_Data section_

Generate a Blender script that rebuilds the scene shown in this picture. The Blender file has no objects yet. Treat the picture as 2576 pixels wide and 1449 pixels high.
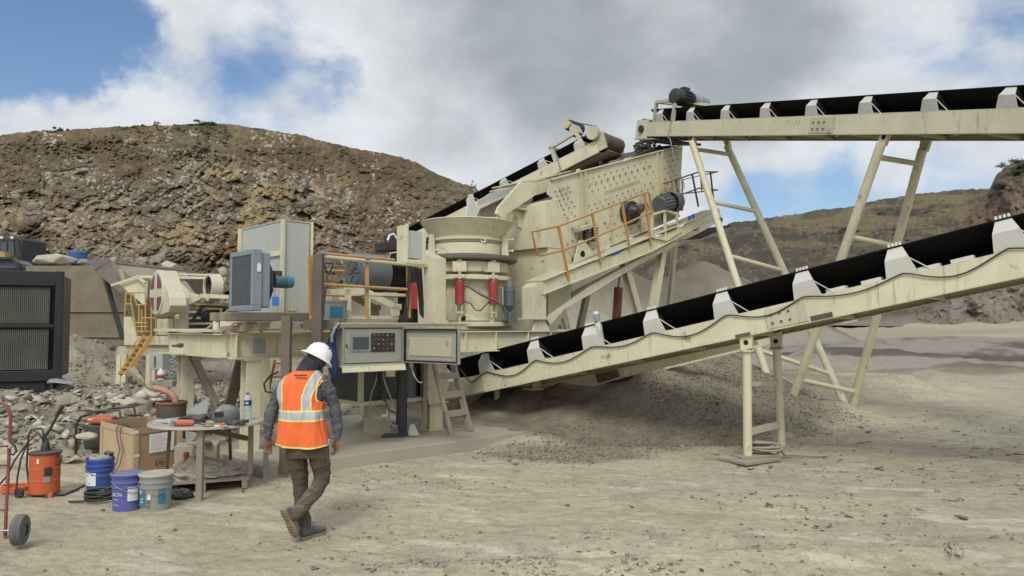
import bpy, math, random
import numpy as np
from mathutils import Vector, Matrix, noise as mnoise
random.seed(7); RNG = np.random.default_rng(11)
C = bpy.context.scene.collection
scene = bpy.context.scene
R_ = math.radians
# ------------------------------------------------------------------ camera
CAMZ, PITCH, FOC = 1.88, R_(2.94), 1860.0
cam_d = bpy.data.cameras.new('camera'); cam = bpy.data.objects.new('camera', cam_d); C.objects.link(cam)
cam.location = (0, 0, CAMZ); cam.rotation_euler = (R_(90)+PITCH, 0, 0)
cam_d.sensor_width = 36.0; cam_d.lens = 36.0*FOC/2576.0; cam_d.clip_end = 3000; cam_d.clip_start = 0.05
scene.camera = cam
scene.view_settings.view_transform = 'Standard'; scene.view_settings.look = 'None'
scene.view_settings.exposure = 0.22; scene.view_settings.gamma = 1
try: scene.view_settings.use_curve_mapping = False
except Exception: pass
def ray(px, py):
    dx = (px-1288.0)/FOC; dz = (724.5-py)/FOC
    c, s = math.cos(PITCH), math.sin(PITCH)
    return Vector((dx, c - s*dz, s + c*dz))
def at(px, py, d):                      # the point seen there at distance d along y
    r = ray(px, py); return Vector((0, 0, CAMZ)) + r*(d/r.y)
def atz(px, py, z):
    r = ray(px, py); return Vector((0, 0, CAMZ)) + r*((z-CAMZ)/r.z)
# ------------------------------------------------------------------ node helper
class NT:
    def __init__(s, nt): s.nt = nt; s.n = nt.nodes; s.l = nt.links
    def add(s, t, **kw):
        n = s.n.new(t)
        for k, v in kw.items():
            if k == 'i':
                for a, b in v.items():
                    if isinstance(b, bpy.types.NodeSocket): s.l.new(b, n.inputs[a])
                    else: n.inputs[a].default_value = b
            else: setattr(n, k, v)
        return n
    def math(s, op, a, b=0.0, clamp=False):
        return s.add('ShaderNodeMath', operation=op, use_clamp=clamp, i={0: a, 1: b}).outputs[0]
    def mix(s, f, a, b, bt='MIX'):
        n = s.add('ShaderNodeMix', data_type='RGBA', blend_type=bt, clamp_factor=True)
        for k, v in ((0, f), (6, a), (7, b)):
            if isinstance(v, bpy.types.NodeSocket): s.l.new(v, n.inputs[k])
            else: n.inputs[k].default_value = v if k == 0 else (tuple(v)+(1,) if len(v) == 3 else v)
        return n.outputs[2]
    def noise(s, vec, scale, detail=4, rough=.55, dist=0.0):
        n = s.add('ShaderNodeTexNoise', i={'Scale': scale, 'Detail': detail, 'Roughness': rough, 'Distortion': dist})
        if vec is not None: s.l.new(vec, n.inputs['Vector'])
        return n.outputs['Fac']
    def ramp(s, f, lo, hi, a=0.0, b=1.0, smooth=True):
        return s.add('ShaderNodeMapRange', interpolation_type='SMOOTHSTEP' if smooth else 'LINEAR',
                     i={0: f, 1: lo, 2: hi, 3: a, 4: b}).outputs[0]
# ------------------------------------------------------------------ sky and sun
SUN_EL, SUN_AZ = R_(46), R_(-172)        # behind the photographer, to the left, veiled by cloud
world = bpy.data.worlds.new("World"); scene.world = world; world.use_nodes = True
w = NT(world.node_tree); w.n.clear()
wo = w.add('ShaderNodeOutputWorld'); bg = w.add('ShaderNodeBackground', i={'Strength': 0.1}); w.l.new(bg.outputs[0], wo.inputs[0])
sky = w.add('ShaderNodeTexSky', sky_type='NISHITA'); sky.sun_disc = False
sky.sun_elevation = SUN_EL; sky.sun_rotation = SUN_AZ; sky.air_density = 1.2; sky.dust_density = 1.5; sky.altitude = 300
dirv = w.add('ShaderNodeTexCoord').outputs['Generated']
def blob(px, py, rad, amt):
    c = ray(px, py).normalized()
    d = w.add('ShaderNodeVectorMath', operation='DISTANCE', i={0: wdir, 1: tuple(c)}).outputs['Value']
    r = rad/FOC
    return w.ramp(d, r*0.35, r*1.25, amt, 0.0)
# warp the direction a little so the cloud edges are torn
wn = w.add('ShaderNodeTexNoise', i={'Vector': dirv, 'Scale': 7.0, 'Detail': 6, 'Roughness': .6})
wv = w.add('ShaderNodeVectorMath', operation='SUBTRACT', i={0: wn.outputs['Color'], 1: (.5, .5, .5)}).outputs[0]
wv = w.add('ShaderNodeVectorMath', operation='SCALE', i={0: wv, 'Scale': .16}).outputs[0]
wdir = w.add('ShaderNodeVectorMath', operation='ADD', i={0: dirv, 1: wv}).outputs[0]
stretch = w.add('ShaderNodeMapping', i={'Vector': dirv, 'Scale': (1, 1, 1.8), 'Rotation': (0, R_(-22), 0)}).outputs[0]
dens = w.noise(stretch, 4.2, 9, .56, .35)
def total(lst):
    o = lst[0]
    for x in lst[1:]: o = w.math('ADD', o, x)
    return o
bias = total([blob(50, -10, 260, -.40), blob(280, 90, 160, -.26), blob(-120, 60, 260, -.30), blob(150, 300, 230, .22), blob(430, 240, 130, .12), blob(560, 190, 150, -.08), blob(760, 150, 150, -.06),
              blob(860, 225, 100, -.22), blob(700, 120, 90, -.08), blob(2050, 500, 210, -.23), blob(2300, 470, 190, -.13), blob(1860, 480, 130, -.14),
              blob(2000, 380, 120, .06), blob(2576, 40, 110, -.16), blob(2230, 470, 90, .16),
              blob(560, 60, 130, .17), blob(720, 170, 100, .10), blob(300, 290, 330, .16), blob(1300, 200, 650, .3), blob(2150, 150, 420, .22)])
cov = w.ramp(w.math('ADD', dens, bias), .34, .66)
d2 = w.noise(stretch, 2.6, 7, .5, .2)
dark = total([blob(1230, 60, 360, .30), blob(1450, 130, 260, .14), blob(1850, 90, 260, .20), blob(1150, 240, 200, .10), blob(2020, 220, 260, .12), blob(1500, 330, 240, .10),
              blob(1020, 330, 330, -.22), blob(350, 300, 420, -.26), blob(1600, 200, 160, -.10), blob(2420, 180, 300, -.16), blob(1720, 60, 90, -.1), blob(2200, 420, 300, -.2)])
shade = w.ramp(w.math('ADD', d2, dark), .36, .92)
ccol = w.mix(shade, (6.9, 7.2, 7.55), (3.6, 3.95, 4.25))
thin = w.ramp(w.noise(stretch, 9, 8, .6), .3, .75, .84, 1.0)
ccol = w.mix(1.0, ccol, w.add('ShaderNodeCombineColor', i={0: thin, 1: thin, 2: thin}).outputs[0], 'MULTIPLY')
skyc = w.mix(1.0, sky.outputs[0], (.80, .90, 1.06), 'MULTIPLY')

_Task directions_
Word for word, quote the full listing, omitting every picture.

_Full response_
Generate a Blender script that rebuilds the scene shown in this picture. The Blender file has no objects yet. Treat the picture as 2576 pixels wide and 1449 pixels high.
import bpy, math, random
import numpy as np
from mathutils import Vector, Matrix, noise as mnoise
random.seed(7); RNG = np.random.default_rng(11)
C = bpy.context.scene.collection
scene = bpy.context.scene
R_ = math.radians
# ------------------------------------------------------------------ camera
CAMZ, PITCH, FOC = 1.88, R_(2.94), 1860.0
cam_d = bpy.data.cameras.new('camera'); cam = bpy.data.objects.new('camera', cam_d); C.objects.link(cam)
cam.location = (0, 0, CAMZ); cam.rotation_euler = (R_(90)+PITCH, 0, 0)
cam_d.sensor_width = 36.0; cam_d.lens = 36.0*FOC/2576.0; cam_d.clip_end = 3000; cam_d.clip_start = 0.05
scene.camera = cam
scene.view_settings.view_transform = 'Standard'; scene.view_settings.look = 'None'
scene.view_settings.exposure = 0.22; scene.view_settings.gamma = 1
try: scene.view_settings.use_curve_mapping = False
except Exception: pass
def ray(px, py):
    dx = (px-1288.0)/FOC; dz = (724.5-py)/FOC
    c, s = math.cos(PITCH), math.sin(PITCH)
    return Vector((dx, c - s*dz, s + c*dz))
def at(px, py, d):                      # the point seen there at distance d along y
    r = ray(px, py); return Vector((0, 0, CAMZ)) + r*(d/r.y)
def atz(px, py, z):
    r = ray(px, py); return Vector((0, 0, CAMZ)) + r*((z-CAMZ)/r.z)
# ------------------------------------------------------------------ node helper
class NT:
    def __init__(s, nt): s.nt = nt; s.n = nt.nodes; s.l = nt.links
    def add(s, t, **kw):
        n = s.n.new(t)
        for k, v in kw.items():
            if k == 'i':
                for a, b in v.items():
                    if isinstance(b, bpy.types.NodeSocket): s.l.new(b, n.inputs[a])
                    else: n.inputs[a].default_value = b
            else: setattr(n, k, v)
        return n
    def math(s, op, a, b=0.0, clamp=False):
        return s.add('ShaderNodeMath', operation=op, use_clamp=clamp, i={0: a, 1: b}).outputs[0]
    def mix(s, f, a, b, bt='MIX'):
        n = s.add('ShaderNodeMix', data_type='RGBA', blend_type=bt, clamp_factor=True)
        for k, v in ((0, f), (6, a), (7, b)):
            if isinstance(v, bpy.types.NodeSocket): s.l.new(v, n.inputs[k])
            else: n.inputs[k].default_value = v if k == 0 else (tuple(v)+(1,) if len(v) == 3 else v)
        return n.outputs[2]
    def noise(s, vec, scale, detail=4, rough=.55, dist=0.0):
        n = s.add('ShaderNodeTexNoise', i={'Scale': scale, 'Detail': detail, 'Roughness': rough, 'Distortion': dist})
        if vec is not None: s.l.new(vec, n.inputs['Vector'])
        return n.outputs['Fac']
    def ramp(s, f, lo, hi, a=0.0, b=1.0, smooth=True):
        return s.add('ShaderNodeMapRange', interpolation_type='SMOOTHSTEP' if smooth else 'LINEAR',
                     i={0: f, 1: lo, 2: hi, 3: a, 4: b}).outputs[0]
# ------------------------------------------------------------------ sky and sun
SUN_EL, SUN_AZ = R_(46), R_(-172)        # behind the photographer, to the left, veiled by cloud
world = bpy.data.worlds.new("World"); scene.world = world; world.use_nodes = True
w = NT(world.node_tree); w.n.clear()
wo = w.add('ShaderNodeOutputWorld'); bg = w.add('ShaderNodeBackground', i={'Strength': 0.1}); w.l.new(bg.outputs[0], wo.inputs[0])
sky = w.add('ShaderNodeTexSky', sky_type='NISHITA'); sky.sun_disc = False
sky.sun_elevation = SUN_EL; sky.sun_rotation = SUN_AZ; sky.air_density = 1.2; sky.dust_density = 1.5; sky.altitude = 300
dirv = w.add('ShaderNodeTexCoord').outputs['Generated']
def blob(px, py, rad, amt):
    c = ray(px, py).normalized()
    d = w.add('ShaderNodeVectorMath', operation='DISTANCE', i={0: wdir, 1: tuple(c)}).outputs['Value']
    r = rad/FOC
    return w.ramp(d, r*0.35, r*1.25, amt, 0.0)
# warp the direction a little so the cloud edges are torn
wn = w.add('ShaderNodeTexNoise', i={'Vector': dirv, 'Scale': 7.0, 'Detail': 6, 'Roughness': .6})
wv = w.add('ShaderNodeVectorMath', operation='SUBTRACT', i={0: wn.outputs['Color'], 1: (.5, .5, .5)}).outputs[0]
wv = w.add('ShaderNodeVectorMath', operation='SCALE', i={0: wv, 'Scale': .16}).outputs[0]
wdir = w.add('ShaderNodeVectorMath', operation='ADD', i={0: dirv, 1: wv}).outputs[0]
stretch = w.add('ShaderNodeMapping', i={'Vector': dirv, 'Scale': (1, 1, 1.8), 'Rotation': (0, R_(-22), 0)}).outputs[0]
dens = w.noise(stretch, 4.2, 9, .56, .35)
def total(lst):
    o = lst[0]
    for x in lst[1:]: o = w.math('ADD', o, x)
    return o
bias = total([blob(50, -10, 260, -.40), blob(280, 90, 160, -.26), blob(-120, 60, 260, -.30), blob(150, 300, 230, .22), blob(430, 240, 130, .12), blob(560, 190, 150, -.08), blob(760, 150, 150, -.06),
              blob(860, 225, 100, -.22), blob(700, 120, 90, -.08), blob(2050, 500, 210, -.23), blob(2300, 470, 190, -.13), blob(1860, 480, 130, -.14),
              blob(2000, 380, 120, .06), blob(2576, 40, 110, -.16), blob(2230, 470, 90, .16),
              blob(560, 60, 130, .17), blob(720, 170, 100, .10), blob(300, 290, 330, .16), blob(1300, 200, 650, .3), blob(2150, 150, 420, .22)])
cov = w.ramp(w.math('ADD', dens, bias), .34, .66)
d2 = w.noise(stretch, 2.6, 7, .5, .2)
dark = total([blob(1230, 60, 360, .30), blob(1450, 130, 260, .14), blob(1850, 90, 260, .20), blob(1150, 240, 200, .10), blob(2020, 220, 260, .12), blob(1500, 330, 240, .10),
              blob(1020, 330, 330, -.22), blob(350, 300, 420, -.26), blob(1600, 200, 160, -.10), blob(2420, 180, 300, -.16), blob(1720, 60, 90, -.1), blob(2200, 420, 300, -.2)])
shade = w.ramp(w.math('ADD', d2, dark), .36, .92)
ccol = w.mix(shade, (6.9, 7.2, 7.55), (3.6, 3.95, 4.25))
thin = w.ramp(w.noise(stretch, 9, 8, .6), .3, .75, .84, 1.0)
ccol = w.mix(1.0, ccol, w.add('ShaderNodeCombineColor', i={0: thin, 1: thin, 2: thin}).outputs[0], 'MULTIPLY')
skyc = w.mix(1.0, sky.outputs[0], (.80, .90, 1.06), 'MULTIPLY')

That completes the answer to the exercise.